#### [TASK DIRECTIONS]
Report how many lines of these entries hold the string "wide"; reply with the number alone.

Entries from a dataset:

-- begin --

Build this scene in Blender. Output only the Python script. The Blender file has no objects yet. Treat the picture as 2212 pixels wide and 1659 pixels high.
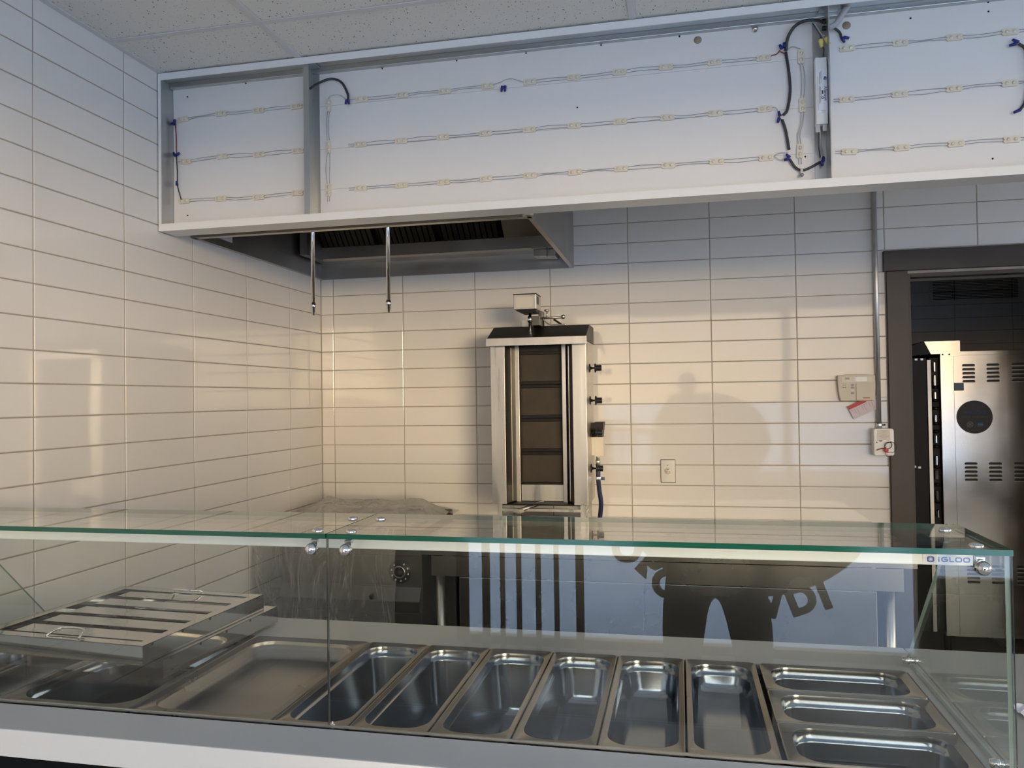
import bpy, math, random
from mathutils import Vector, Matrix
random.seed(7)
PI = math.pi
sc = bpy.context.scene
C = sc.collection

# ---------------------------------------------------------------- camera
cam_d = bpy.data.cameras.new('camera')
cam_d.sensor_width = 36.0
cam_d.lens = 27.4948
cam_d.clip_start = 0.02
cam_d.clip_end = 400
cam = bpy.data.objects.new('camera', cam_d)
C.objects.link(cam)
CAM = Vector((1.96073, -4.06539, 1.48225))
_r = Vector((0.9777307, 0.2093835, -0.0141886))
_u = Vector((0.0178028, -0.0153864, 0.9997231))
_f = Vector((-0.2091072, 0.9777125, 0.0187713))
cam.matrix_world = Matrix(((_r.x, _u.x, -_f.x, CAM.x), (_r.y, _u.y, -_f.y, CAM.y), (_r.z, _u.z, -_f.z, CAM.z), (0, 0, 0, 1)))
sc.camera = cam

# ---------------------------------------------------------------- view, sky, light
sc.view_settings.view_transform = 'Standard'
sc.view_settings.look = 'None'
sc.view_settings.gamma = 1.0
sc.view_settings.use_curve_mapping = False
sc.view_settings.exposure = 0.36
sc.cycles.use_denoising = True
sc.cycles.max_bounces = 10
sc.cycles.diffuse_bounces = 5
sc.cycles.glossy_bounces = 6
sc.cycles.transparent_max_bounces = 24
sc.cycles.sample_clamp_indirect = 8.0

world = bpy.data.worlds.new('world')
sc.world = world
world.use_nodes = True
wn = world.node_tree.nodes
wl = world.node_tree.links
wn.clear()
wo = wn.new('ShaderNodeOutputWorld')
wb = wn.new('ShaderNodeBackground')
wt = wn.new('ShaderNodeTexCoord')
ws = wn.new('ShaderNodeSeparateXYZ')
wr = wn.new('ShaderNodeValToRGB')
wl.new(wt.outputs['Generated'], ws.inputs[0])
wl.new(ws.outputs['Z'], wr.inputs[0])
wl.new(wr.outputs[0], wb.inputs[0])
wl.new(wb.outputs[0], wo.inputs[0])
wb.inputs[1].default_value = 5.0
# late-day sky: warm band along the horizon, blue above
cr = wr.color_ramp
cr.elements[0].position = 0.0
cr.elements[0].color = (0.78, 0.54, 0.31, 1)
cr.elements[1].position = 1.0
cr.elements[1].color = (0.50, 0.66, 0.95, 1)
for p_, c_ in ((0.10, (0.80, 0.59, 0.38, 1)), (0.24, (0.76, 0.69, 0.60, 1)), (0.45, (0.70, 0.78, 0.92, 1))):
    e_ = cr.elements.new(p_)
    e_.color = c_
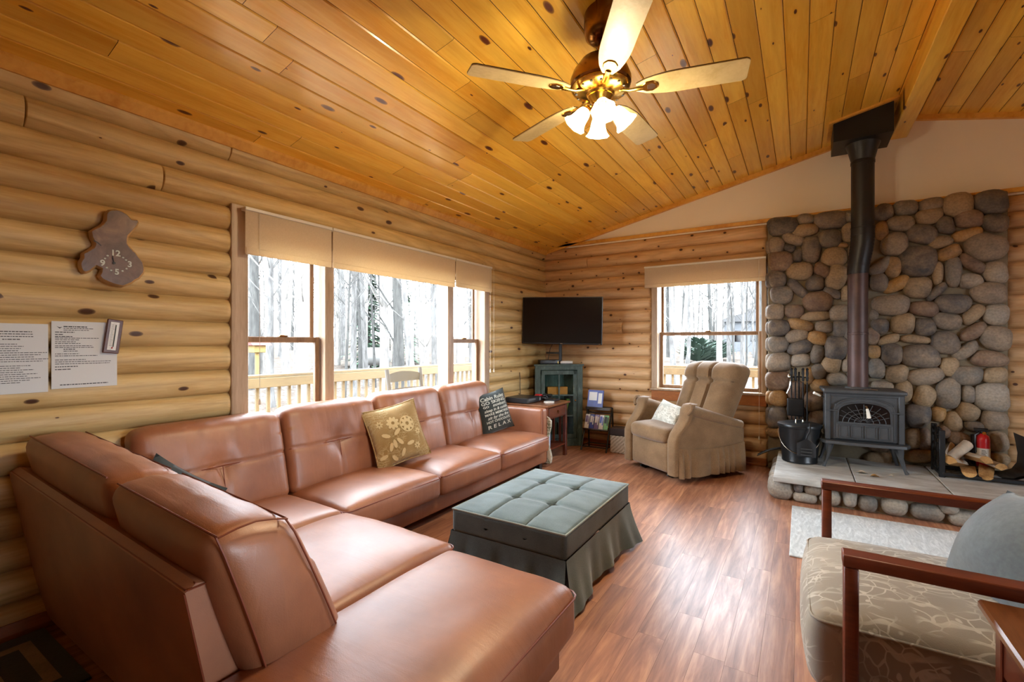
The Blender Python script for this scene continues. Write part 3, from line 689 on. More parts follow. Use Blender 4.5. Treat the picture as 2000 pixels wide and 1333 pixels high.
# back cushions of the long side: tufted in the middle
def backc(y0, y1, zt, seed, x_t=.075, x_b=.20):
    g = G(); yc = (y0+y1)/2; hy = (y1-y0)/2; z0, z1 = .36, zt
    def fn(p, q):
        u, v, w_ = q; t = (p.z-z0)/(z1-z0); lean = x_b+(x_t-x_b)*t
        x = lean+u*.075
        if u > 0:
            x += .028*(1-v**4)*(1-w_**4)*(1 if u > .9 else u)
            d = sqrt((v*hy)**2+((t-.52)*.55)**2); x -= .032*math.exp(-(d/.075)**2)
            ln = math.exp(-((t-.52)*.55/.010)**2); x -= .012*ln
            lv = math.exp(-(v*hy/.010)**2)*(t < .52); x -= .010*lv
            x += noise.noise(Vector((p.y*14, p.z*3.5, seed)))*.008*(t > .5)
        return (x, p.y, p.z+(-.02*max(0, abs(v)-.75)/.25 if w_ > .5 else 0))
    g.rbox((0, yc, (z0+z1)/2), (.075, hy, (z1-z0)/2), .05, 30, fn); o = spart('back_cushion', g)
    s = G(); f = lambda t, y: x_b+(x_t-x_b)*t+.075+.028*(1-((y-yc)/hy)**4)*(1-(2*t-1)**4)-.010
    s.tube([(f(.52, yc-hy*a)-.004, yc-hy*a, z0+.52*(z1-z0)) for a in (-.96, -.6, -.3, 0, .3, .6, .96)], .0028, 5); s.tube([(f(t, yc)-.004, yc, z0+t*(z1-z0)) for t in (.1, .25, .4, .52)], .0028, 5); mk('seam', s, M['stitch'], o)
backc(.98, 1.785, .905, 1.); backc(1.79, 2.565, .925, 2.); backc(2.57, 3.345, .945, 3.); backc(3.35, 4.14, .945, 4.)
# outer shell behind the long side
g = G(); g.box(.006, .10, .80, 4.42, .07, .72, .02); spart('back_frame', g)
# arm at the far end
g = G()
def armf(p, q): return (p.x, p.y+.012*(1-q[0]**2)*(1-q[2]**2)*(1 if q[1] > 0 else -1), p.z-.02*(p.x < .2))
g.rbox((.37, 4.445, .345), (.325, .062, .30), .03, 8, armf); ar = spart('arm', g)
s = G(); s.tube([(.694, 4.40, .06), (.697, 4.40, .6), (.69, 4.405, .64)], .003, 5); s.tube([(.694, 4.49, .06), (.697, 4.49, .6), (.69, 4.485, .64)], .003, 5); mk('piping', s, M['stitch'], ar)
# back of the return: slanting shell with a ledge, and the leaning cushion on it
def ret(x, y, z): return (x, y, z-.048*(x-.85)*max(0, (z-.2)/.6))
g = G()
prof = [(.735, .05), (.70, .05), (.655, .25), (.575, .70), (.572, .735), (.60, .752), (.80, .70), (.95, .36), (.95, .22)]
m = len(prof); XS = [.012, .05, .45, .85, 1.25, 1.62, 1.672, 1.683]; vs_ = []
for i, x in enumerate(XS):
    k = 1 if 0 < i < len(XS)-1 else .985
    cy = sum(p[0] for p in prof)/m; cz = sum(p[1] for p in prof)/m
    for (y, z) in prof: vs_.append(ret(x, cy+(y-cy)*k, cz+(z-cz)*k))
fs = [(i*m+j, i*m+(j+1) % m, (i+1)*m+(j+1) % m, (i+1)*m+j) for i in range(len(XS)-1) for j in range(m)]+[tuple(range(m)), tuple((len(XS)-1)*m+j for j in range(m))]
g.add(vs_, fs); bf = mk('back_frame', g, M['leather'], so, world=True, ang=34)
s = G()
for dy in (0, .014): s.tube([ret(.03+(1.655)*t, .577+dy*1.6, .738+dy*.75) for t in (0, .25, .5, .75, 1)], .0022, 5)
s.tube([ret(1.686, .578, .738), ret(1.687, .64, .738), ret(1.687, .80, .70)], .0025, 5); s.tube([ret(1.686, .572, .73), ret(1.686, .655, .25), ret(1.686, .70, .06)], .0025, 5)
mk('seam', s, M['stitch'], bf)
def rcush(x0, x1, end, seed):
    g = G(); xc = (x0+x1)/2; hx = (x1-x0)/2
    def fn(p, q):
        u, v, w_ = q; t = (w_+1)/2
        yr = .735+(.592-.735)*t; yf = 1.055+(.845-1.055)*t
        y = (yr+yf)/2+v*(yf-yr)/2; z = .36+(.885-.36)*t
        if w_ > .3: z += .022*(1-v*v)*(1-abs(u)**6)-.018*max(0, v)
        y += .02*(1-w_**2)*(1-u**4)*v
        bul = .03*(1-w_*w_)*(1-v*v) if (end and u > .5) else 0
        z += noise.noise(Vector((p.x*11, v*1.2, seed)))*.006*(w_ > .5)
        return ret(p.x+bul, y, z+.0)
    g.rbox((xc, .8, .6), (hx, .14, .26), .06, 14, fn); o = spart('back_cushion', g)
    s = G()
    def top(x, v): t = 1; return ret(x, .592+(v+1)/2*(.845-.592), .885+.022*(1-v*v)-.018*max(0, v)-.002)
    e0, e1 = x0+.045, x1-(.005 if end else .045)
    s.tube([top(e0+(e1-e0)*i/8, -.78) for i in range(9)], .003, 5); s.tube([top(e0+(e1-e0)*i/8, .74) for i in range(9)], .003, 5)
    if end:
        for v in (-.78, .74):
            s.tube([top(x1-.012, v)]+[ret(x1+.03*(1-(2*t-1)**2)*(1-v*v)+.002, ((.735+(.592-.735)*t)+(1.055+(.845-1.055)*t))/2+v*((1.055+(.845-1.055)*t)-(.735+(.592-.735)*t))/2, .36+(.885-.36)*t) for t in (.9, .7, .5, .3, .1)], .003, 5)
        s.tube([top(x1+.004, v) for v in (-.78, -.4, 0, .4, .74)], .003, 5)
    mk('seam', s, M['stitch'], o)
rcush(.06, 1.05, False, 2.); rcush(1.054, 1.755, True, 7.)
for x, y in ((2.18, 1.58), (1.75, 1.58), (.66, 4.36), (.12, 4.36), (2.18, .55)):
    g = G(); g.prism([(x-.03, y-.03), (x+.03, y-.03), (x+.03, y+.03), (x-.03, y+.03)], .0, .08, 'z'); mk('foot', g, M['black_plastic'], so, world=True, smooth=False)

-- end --

#### [FULL RESPONSE]
2